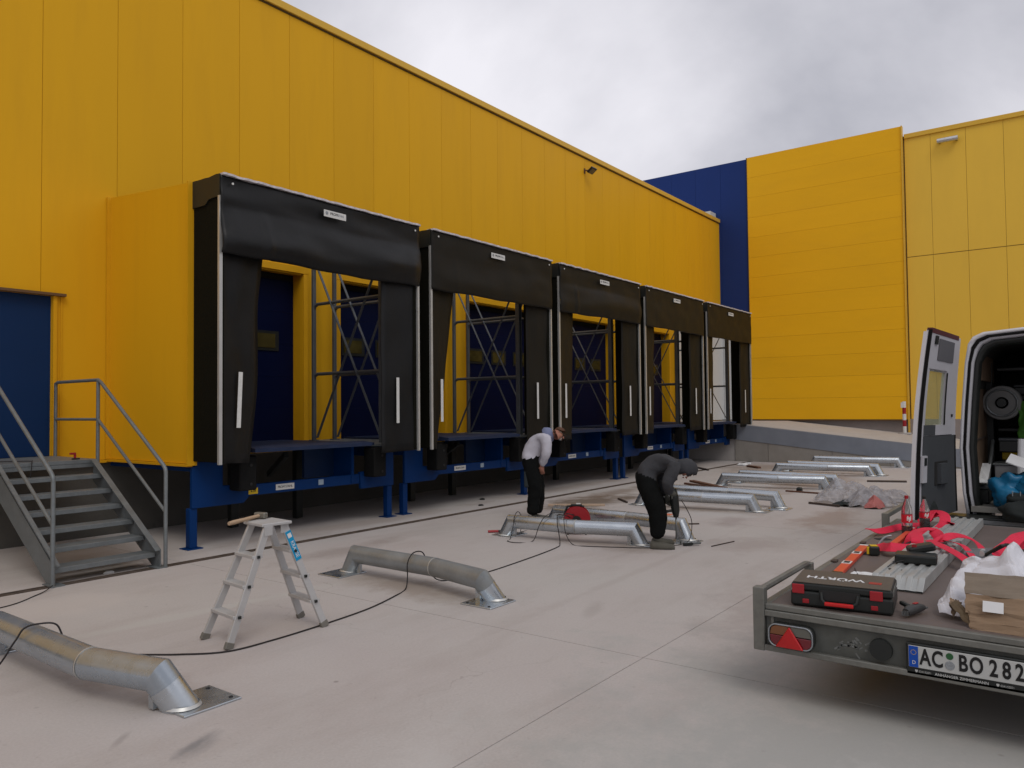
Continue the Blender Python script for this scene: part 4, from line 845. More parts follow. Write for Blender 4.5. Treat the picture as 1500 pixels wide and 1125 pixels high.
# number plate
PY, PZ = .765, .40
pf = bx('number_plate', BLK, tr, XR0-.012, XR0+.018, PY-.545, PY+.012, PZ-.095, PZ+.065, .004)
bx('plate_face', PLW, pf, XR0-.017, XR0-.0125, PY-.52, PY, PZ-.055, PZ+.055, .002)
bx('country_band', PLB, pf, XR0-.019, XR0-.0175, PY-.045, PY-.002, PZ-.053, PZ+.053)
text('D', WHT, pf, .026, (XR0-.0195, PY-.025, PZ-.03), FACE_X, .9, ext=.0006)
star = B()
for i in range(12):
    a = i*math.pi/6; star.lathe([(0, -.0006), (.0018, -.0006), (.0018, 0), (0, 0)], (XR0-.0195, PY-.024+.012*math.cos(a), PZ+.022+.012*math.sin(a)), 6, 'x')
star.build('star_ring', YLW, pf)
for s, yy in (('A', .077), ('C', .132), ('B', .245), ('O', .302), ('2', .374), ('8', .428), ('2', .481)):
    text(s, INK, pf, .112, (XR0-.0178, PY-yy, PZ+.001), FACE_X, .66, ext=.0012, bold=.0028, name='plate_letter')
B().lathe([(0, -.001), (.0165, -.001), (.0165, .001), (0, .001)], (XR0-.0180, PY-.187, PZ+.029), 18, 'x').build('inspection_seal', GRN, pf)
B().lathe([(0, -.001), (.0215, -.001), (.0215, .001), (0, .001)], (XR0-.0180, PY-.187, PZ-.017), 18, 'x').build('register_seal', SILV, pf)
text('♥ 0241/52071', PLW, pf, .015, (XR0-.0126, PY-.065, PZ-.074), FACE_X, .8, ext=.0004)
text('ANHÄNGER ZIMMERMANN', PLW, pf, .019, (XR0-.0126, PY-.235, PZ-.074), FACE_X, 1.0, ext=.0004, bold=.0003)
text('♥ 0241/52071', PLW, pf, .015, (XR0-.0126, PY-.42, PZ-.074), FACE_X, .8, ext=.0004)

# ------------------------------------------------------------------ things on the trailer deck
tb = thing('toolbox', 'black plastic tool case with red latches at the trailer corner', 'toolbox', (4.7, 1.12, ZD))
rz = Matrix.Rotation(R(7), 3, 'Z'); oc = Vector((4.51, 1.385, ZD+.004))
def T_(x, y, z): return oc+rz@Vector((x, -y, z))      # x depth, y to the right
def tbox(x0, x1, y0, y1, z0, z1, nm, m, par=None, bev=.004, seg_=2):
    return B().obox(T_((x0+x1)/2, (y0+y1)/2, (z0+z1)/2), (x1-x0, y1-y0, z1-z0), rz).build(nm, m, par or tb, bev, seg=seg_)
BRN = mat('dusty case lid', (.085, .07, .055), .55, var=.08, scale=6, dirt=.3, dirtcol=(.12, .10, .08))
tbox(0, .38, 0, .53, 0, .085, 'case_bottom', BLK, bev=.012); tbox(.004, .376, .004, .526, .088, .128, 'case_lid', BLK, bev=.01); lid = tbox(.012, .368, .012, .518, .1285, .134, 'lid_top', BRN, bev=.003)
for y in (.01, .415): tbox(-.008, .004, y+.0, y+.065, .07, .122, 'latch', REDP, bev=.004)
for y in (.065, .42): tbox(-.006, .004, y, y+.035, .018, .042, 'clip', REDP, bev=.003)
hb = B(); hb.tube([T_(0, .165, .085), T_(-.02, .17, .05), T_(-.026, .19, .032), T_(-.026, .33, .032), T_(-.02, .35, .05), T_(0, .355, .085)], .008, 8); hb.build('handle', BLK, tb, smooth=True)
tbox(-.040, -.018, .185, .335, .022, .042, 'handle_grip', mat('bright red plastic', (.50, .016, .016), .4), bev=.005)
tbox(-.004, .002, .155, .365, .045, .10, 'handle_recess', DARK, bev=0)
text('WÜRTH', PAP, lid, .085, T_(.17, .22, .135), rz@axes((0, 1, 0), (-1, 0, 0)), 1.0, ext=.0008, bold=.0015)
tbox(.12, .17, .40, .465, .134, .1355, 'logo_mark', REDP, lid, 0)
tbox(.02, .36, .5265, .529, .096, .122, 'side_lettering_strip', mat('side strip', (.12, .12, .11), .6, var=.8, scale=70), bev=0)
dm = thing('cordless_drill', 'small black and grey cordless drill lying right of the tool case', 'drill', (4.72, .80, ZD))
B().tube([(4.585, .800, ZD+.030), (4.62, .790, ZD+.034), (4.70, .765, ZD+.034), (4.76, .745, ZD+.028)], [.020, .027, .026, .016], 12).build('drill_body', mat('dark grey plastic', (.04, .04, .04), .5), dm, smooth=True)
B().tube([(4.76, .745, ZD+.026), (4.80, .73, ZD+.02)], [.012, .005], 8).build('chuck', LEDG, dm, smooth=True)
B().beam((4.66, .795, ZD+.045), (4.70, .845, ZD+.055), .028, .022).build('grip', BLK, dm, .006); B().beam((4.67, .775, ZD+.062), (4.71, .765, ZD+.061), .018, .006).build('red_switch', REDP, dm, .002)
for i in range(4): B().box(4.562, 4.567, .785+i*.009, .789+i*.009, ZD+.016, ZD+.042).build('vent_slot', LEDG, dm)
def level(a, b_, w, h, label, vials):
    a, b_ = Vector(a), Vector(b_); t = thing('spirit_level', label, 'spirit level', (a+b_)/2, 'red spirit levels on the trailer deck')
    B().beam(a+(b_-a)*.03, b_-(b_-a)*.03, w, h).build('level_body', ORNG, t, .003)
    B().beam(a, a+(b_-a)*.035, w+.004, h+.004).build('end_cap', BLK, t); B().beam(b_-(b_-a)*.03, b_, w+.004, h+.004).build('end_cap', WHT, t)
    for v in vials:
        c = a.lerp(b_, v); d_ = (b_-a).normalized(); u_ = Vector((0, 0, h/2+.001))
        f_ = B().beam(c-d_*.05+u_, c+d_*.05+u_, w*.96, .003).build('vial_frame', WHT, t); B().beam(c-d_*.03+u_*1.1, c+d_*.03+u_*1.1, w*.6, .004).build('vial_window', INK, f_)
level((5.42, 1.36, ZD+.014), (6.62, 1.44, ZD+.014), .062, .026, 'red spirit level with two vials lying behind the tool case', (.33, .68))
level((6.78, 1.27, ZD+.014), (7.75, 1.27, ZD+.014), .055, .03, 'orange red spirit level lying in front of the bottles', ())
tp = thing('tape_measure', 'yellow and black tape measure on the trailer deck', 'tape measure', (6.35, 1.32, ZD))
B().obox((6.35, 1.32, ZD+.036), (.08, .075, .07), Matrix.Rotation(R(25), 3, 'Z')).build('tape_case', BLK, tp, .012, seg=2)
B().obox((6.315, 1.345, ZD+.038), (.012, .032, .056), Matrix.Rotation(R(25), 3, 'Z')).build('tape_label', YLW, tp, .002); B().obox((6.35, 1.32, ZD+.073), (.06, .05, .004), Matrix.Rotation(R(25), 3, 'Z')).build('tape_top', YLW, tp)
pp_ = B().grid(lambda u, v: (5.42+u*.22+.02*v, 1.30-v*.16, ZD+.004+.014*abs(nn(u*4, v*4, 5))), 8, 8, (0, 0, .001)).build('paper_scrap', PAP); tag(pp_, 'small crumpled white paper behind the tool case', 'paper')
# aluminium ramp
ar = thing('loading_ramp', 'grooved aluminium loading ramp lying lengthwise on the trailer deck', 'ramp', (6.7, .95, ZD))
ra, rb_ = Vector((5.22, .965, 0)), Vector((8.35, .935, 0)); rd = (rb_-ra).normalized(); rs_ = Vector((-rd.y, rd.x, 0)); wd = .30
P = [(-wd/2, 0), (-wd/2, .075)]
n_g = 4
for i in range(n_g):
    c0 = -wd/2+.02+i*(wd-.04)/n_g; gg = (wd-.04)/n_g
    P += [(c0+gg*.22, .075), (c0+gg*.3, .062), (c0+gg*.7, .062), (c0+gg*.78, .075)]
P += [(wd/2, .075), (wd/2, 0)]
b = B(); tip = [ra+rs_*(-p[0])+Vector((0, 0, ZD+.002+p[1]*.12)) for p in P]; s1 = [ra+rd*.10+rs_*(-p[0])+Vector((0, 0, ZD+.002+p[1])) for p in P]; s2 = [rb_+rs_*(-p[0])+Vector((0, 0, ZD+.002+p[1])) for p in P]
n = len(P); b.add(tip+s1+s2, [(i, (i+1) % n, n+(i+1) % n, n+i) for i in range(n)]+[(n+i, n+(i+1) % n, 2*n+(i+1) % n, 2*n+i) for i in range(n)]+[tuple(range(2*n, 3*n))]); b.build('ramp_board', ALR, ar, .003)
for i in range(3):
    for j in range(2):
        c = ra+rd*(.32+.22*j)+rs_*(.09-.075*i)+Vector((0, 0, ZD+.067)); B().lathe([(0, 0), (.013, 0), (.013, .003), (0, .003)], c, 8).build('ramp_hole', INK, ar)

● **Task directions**
Take the lines from the start of the material to the line with "PY-.42, PZ-.074), FACE_X, .8, ext=.0004)", both included, and transcribe them exactly without the pictures.

● **Correct answer**
Continue the Blender Python script for this scene: part 4, from line 845. More parts follow. Write for Blender 4.5. Treat the picture as 1500 pixels wide and 1125 pixels high.
# number plate
PY, PZ = .765, .40
pf = bx('number_plate', BLK, tr, XR0-.012, XR0+.018, PY-.545, PY+.012, PZ-.095, PZ+.065, .004)
bx('plate_face', PLW, pf, XR0-.017, XR0-.0125, PY-.52, PY, PZ-.055, PZ+.055, .002)
bx('country_band', PLB, pf, XR0-.019, XR0-.0175, PY-.045, PY-.002, PZ-.053, PZ+.053)
text('D', WHT, pf, .026, (XR0-.0195, PY-.025, PZ-.03), FACE_X, .9, ext=.0006)
star = B()
for i in range(12):
    a = i*math.pi/6; star.lathe([(0, -.0006), (.0018, -.0006), (.0018, 0), (0, 0)], (XR0-.0195, PY-.024+.012*math.cos(a), PZ+.022+.012*math.sin(a)), 6, 'x')
star.build('star_ring', YLW, pf)
for s, yy in (('A', .077), ('C', .132), ('B', .245), ('O', .302), ('2', .374), ('8', .428), ('2', .481)):
    text(s, INK, pf, .112, (XR0-.0178, PY-yy, PZ+.001), FACE_X, .66, ext=.0012, bold=.0028, name='plate_letter')
B().lathe([(0, -.001), (.0165, -.001), (.0165, .001), (0, .001)], (XR0-.0180, PY-.187, PZ+.029), 18, 'x').build('inspection_seal', GRN, pf)
B().lathe([(0, -.001), (.0215, -.001), (.0215, .001), (0, .001)], (XR0-.0180, PY-.187, PZ-.017), 18, 'x').build('register_seal', SILV, pf)
text('♥ 0241/52071', PLW, pf, .015, (XR0-.0126, PY-.065, PZ-.074), FACE_X, .8, ext=.0004)
text('ANHÄNGER ZIMMERMANN', PLW, pf, .019, (XR0-.0126, PY-.235, PZ-.074), FACE_X, 1.0, ext=.0004, bold=.0003)
text('♥ 0241/52071', PLW, pf, .015, (XR0-.0126, PY-.42, PZ-.074), FACE_X, .8, ext=.0004)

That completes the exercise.